Ведь это была бы отличная вещь, точно пойманная эмоция: одноглавое воронье ничуть не лучше двуглавого орла. Пусть оно ругается, оно ничего другого не умеет, — а «коммунист и человек» над могилой поверженного врага испытывает совсем другие чувства. Потому что если мы умеем только мстить — зачем нам было побеждать? Очевидная лермонтовская реминисценция — «император зарыт» — отмечена еще в комментариях к тринадцатитомнику, и она тоже работает на эту эмоцию, на скорбь, а не на гнев. Если бы Маяковский — поэт травимый, но еще влиятельный! — нашел в себе силы опубликовать «Императора» в том виде, который сохранился в записной книжке, — многое могло перемениться; но на это он не пошел, и главное его стихотворение 1928 года появилось в печати с пафосной, ничего не объясняющей концовкой — как и «Письмо Горькому». Правда, было в такой концовке некое автобиографическое провидение: «Корону можно у нас получить, но только вместе с шахтой» — это ведь касается не только императорской короны. Это сказано о любом первенстве, лидерстве, о любой иерархии — в том числе и о собственной его участи. Он ведь совсем немного проиграл Северянину, когда 27 февраля 1918 года в Политехническом выбирали короля поэтов.

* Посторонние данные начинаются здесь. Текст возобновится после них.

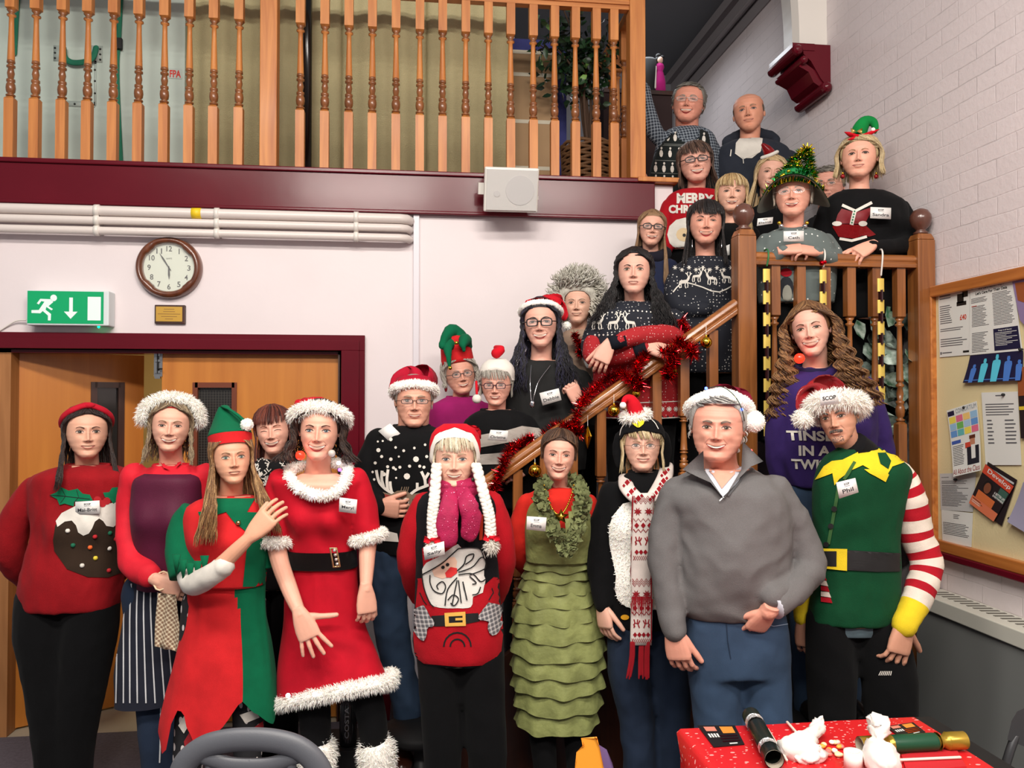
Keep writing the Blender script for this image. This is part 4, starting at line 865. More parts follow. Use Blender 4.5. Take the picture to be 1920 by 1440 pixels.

Северянину еще повезло — а вот Маяковский предчувствует близость собственного низвержения и гибели: в том-то и дело, что у императора, лежащего под этим кедром, и поэта, который стоял в толпе на Тверской за двадцать лет до того, — общая участь. Они погибнут от пули. И воронья — одноглавого, но горластого — в обоих случаях будет предостаточно.